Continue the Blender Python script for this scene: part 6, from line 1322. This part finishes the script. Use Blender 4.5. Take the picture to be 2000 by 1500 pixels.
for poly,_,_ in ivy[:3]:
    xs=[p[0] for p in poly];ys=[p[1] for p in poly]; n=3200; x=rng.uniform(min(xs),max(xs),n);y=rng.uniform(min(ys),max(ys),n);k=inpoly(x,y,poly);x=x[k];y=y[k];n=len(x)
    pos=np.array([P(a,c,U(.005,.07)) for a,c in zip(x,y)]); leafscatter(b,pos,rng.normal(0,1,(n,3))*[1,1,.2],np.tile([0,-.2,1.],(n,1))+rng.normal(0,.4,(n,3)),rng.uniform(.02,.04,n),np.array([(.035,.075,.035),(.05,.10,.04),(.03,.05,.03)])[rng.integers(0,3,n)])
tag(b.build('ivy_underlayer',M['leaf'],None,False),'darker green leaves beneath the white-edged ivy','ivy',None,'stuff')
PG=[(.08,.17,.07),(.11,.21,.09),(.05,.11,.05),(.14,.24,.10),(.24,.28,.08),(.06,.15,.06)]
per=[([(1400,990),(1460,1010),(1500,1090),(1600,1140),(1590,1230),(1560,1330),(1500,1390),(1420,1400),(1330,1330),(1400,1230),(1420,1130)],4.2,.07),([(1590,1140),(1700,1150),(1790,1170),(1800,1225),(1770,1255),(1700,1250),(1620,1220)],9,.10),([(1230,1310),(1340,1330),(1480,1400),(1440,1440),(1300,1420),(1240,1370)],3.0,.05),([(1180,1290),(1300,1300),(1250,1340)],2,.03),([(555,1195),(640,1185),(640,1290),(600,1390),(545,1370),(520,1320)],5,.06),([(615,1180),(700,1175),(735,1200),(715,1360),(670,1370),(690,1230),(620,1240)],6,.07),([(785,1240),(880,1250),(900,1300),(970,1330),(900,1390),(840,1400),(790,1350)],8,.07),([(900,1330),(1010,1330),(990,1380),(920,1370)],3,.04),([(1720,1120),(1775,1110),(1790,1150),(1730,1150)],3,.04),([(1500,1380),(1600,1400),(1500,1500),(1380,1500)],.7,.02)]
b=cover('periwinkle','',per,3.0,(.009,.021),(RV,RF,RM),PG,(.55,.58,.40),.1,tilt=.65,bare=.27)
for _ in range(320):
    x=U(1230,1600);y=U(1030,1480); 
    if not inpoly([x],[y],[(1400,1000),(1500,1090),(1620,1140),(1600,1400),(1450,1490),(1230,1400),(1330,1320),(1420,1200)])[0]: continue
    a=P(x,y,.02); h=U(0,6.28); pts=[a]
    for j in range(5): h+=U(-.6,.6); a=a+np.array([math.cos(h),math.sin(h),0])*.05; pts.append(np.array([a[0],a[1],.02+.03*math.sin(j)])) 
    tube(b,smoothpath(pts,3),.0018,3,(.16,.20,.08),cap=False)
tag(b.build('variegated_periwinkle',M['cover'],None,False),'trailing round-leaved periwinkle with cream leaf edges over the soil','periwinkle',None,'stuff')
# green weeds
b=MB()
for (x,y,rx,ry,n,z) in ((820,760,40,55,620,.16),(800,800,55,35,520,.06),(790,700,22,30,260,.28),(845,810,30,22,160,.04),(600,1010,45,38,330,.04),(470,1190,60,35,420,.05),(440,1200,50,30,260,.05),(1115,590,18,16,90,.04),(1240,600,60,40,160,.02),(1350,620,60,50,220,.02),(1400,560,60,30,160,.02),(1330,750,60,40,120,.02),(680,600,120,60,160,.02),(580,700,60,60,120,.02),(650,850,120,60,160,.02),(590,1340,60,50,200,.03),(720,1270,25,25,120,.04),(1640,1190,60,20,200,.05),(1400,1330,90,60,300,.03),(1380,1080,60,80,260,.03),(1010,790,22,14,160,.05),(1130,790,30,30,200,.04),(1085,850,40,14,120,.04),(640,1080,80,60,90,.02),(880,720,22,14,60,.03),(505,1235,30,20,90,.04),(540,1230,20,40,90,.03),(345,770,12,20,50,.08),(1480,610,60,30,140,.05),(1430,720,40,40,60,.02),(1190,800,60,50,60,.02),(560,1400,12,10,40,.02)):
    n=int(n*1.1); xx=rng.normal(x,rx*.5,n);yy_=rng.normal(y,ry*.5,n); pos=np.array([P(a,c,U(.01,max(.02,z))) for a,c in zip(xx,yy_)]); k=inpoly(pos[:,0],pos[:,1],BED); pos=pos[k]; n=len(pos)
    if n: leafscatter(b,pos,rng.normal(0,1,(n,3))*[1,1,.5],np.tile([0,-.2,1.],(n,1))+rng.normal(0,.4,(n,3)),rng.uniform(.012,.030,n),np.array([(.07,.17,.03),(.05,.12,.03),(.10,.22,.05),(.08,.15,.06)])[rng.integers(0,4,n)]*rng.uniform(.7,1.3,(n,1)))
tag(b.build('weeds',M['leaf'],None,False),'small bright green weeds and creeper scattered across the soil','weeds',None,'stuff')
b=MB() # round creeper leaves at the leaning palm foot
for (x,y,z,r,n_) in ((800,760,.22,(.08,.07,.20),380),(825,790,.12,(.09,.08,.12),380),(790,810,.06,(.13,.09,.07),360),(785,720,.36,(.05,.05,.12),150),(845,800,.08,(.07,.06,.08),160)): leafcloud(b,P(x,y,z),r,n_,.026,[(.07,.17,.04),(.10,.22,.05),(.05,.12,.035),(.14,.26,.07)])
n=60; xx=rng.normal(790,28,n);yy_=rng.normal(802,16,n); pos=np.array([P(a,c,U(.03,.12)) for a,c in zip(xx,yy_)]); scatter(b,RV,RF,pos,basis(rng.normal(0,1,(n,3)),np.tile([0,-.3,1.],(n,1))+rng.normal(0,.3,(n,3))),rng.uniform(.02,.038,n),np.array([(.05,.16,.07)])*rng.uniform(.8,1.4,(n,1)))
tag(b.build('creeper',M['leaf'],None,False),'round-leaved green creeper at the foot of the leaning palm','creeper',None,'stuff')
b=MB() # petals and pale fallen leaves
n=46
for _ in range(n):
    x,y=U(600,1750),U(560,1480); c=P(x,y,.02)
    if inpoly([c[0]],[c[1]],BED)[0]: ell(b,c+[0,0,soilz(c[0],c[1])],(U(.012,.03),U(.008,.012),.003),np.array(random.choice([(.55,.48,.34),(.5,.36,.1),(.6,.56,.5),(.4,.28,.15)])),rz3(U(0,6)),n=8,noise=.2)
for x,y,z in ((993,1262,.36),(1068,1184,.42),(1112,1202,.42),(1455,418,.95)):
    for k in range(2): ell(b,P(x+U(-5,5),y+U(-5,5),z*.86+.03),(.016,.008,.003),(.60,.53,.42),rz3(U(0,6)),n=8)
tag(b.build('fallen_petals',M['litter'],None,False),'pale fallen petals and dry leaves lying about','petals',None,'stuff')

---+---

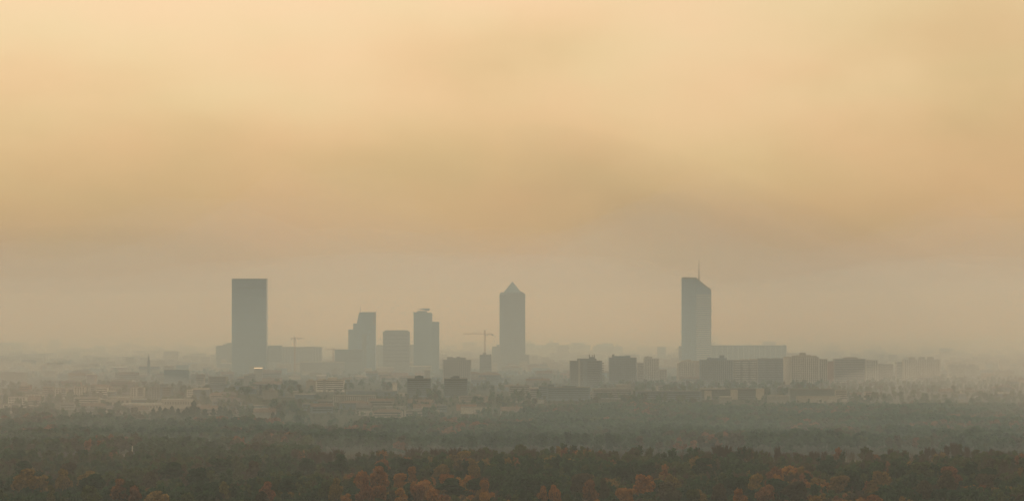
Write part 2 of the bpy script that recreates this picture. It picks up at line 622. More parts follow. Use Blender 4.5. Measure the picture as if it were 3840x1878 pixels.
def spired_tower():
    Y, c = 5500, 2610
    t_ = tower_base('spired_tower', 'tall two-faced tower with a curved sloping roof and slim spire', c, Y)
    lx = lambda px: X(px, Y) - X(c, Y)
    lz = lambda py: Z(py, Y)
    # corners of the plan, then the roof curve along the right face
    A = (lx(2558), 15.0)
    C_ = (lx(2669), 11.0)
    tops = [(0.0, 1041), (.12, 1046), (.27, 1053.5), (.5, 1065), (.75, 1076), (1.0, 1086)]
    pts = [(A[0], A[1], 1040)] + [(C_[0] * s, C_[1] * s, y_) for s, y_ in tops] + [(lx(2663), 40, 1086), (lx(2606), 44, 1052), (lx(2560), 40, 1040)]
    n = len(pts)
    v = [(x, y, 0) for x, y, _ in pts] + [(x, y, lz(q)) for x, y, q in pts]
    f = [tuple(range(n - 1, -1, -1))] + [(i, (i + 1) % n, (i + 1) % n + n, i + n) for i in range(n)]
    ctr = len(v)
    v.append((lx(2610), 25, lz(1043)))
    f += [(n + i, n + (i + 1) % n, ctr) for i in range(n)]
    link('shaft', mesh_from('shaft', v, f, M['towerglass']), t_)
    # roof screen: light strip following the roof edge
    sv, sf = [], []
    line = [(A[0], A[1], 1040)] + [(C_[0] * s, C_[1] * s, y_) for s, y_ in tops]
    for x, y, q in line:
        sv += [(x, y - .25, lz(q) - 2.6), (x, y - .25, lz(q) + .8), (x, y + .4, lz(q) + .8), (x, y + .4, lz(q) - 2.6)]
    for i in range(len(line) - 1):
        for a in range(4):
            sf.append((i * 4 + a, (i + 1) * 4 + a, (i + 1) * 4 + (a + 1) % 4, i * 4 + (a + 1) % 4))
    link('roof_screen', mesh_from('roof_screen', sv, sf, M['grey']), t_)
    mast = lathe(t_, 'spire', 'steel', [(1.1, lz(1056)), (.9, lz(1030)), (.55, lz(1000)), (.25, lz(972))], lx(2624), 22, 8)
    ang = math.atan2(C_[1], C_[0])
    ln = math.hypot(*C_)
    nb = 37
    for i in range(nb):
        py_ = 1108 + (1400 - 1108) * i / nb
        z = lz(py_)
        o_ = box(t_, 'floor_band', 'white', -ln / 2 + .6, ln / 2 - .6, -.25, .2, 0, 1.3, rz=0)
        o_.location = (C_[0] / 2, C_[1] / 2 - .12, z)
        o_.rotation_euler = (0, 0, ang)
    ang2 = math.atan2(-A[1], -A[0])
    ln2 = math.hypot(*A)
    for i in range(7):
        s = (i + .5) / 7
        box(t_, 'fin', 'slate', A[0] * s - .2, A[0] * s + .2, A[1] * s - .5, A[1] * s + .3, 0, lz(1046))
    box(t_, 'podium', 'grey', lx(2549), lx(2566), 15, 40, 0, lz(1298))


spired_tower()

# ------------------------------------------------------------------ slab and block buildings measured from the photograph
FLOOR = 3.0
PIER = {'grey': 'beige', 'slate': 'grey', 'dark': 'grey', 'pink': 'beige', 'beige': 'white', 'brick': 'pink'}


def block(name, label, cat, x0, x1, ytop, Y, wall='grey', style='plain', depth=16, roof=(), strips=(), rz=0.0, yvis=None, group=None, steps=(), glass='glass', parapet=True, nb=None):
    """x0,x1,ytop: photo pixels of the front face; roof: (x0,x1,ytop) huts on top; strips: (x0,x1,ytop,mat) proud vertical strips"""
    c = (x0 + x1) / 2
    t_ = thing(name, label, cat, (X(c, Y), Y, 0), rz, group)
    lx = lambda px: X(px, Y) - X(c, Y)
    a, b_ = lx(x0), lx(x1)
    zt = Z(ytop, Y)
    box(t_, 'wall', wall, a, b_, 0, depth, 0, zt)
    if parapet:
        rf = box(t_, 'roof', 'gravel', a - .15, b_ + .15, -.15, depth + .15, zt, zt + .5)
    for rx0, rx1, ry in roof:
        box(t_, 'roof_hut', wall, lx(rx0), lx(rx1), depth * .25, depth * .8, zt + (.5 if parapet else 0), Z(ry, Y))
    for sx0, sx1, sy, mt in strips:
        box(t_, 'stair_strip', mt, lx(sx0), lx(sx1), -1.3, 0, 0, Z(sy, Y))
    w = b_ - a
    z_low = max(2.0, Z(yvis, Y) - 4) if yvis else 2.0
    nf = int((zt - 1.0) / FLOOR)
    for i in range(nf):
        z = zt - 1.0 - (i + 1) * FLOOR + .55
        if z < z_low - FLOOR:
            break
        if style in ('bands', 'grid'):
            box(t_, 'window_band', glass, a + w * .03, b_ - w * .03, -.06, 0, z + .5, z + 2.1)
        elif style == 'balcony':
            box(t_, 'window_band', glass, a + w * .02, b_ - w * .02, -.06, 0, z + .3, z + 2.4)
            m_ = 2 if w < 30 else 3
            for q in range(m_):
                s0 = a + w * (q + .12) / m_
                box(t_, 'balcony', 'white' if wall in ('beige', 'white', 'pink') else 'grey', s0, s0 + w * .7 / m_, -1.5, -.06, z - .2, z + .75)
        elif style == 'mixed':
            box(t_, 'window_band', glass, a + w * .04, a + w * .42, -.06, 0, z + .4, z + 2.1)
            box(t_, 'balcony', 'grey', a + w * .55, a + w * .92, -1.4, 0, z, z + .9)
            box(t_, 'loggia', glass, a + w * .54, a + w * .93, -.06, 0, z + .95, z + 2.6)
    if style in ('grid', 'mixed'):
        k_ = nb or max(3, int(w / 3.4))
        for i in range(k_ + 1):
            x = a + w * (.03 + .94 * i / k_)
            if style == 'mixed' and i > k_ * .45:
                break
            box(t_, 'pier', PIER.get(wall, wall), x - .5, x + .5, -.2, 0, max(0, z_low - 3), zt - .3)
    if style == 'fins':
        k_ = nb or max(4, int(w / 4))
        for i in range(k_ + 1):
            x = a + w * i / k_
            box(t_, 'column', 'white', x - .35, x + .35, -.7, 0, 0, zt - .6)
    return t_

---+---

**What you need to do:**
Copy each line of the entries that includes the word "part".

**Answer to this exercise:**
Continue the Blender Python script for this scene: part 6, from line 1322. This part finishes the script. Use Blender 4.5. Take the picture to be 2000 by 1500 pixels.
Write part 2 of the bpy script that recreates this picture. It picks up at line 622. More parts follow. Use Blender 4.5. Measure the picture as if it were 3840x1878 pixels.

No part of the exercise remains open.